In terms of total medals won in Paris, the UK came third behind the US and China. Ranked by gold medals, Team GB was in seventh place behind the US, China, Japan, Australia, host nation France and the Netherlands.
The drop in gold medals comes after both Team GB and UK Sport warned ahead of the Paris games that inflation and a shortfall in funding had put the future prospects of the team at risk.
Olympics and Paralympic programmes are funded through UK Sport, a government agency that also handles spending for hosting big sporting events in the UK, such as the Euro 2028 football contest. The National Lottery provides 60 per cent of UK Sport’s funding with the rest from the government.
In the run-up to Paris, Olympic sports received £246mn from UK Sport, up from £221mn in the Tokyo cycle. But adjusted for inflation, funding for Olympic sports has fallen around 17 per cent since 2008, according to a Financial Times analysis.
Rising costs have forced sport federations to make difficult decisions, such as whether to fork out for expensive training camps and international competitions that help prepare athletes.
“It’s probably fair to say that inflation has hurt everywhere. It’s made for some really challenging choices for a lot of the sports”, Sally Munday, chief executive of UK Sport, told the Financial Times on the eve of the games.
Rival nations, such as France and the Netherlands, have increased spending on Olympic sport and pushed up wages for top coaches, she added, while Brexit had made travel and hiring from overseas harder.
Team GB still scored some notable successes. The rowing team bounced back from a miserable showing in Tokyo, notching up eight medals, while Keely Hodgkinson’s victory in the women’s 800 metres and Alex Yee’s triathlon gold were among the high-profile wins.
Several athletes came agonisingly close to topping the podium in Paris. Swimmers Adam Peaty and Matt Richards both missed out on gold by just 0.02 seconds in their finals, while rule changes were largely to blame for Emma Wilson’s failure to win in windsurfing.
“One of the challenges we’ve got is that we’ve become really bloody good at Olympic and Paralympic sport, and we’ve been consistently bloody good”, said Munday. “And the challenge with that is that a lot of people now think it’s easy. But the reality is that it’s not easy. It’s as hard now as it’s ever been.”
UK Sport’s Olympic and Paralympic funding runs out in March next year. A new funding arrangement for the cycle leading up to the Los Angeles games is set to be negotiated as part of the ongoing government spending review.
Munday said UK Sport was seeking a “small uplift” in the next settlement.
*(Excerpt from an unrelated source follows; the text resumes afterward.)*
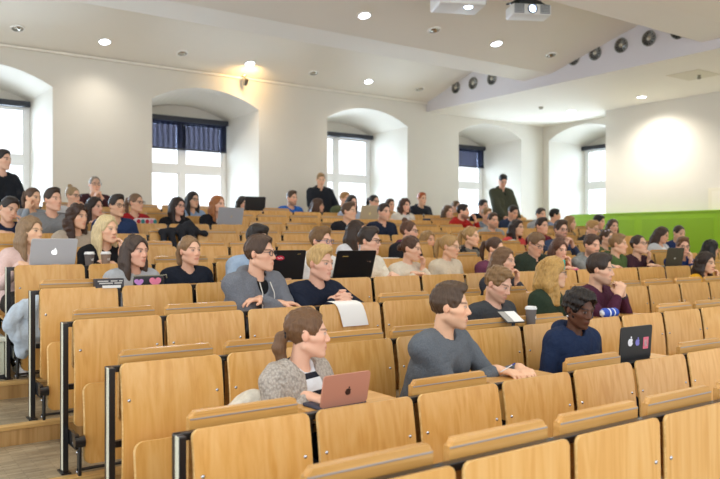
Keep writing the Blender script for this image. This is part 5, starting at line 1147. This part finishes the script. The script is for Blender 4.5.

Speaking to the FT ahead of Paris, the chief executive of the British Olympic Association Andy Anson said some sporting federations were already planning to cut the number of athletes they fund ahead of LA 2028 because of squeezed finances.
In a statement on Sunday, Dame Katherine Grainger, chair of UK Sport, said Paris 2024 marked “another thrilling chapter of Great Britain’s Olympic success” and congratulated the team on delivering “continued, consistent” results.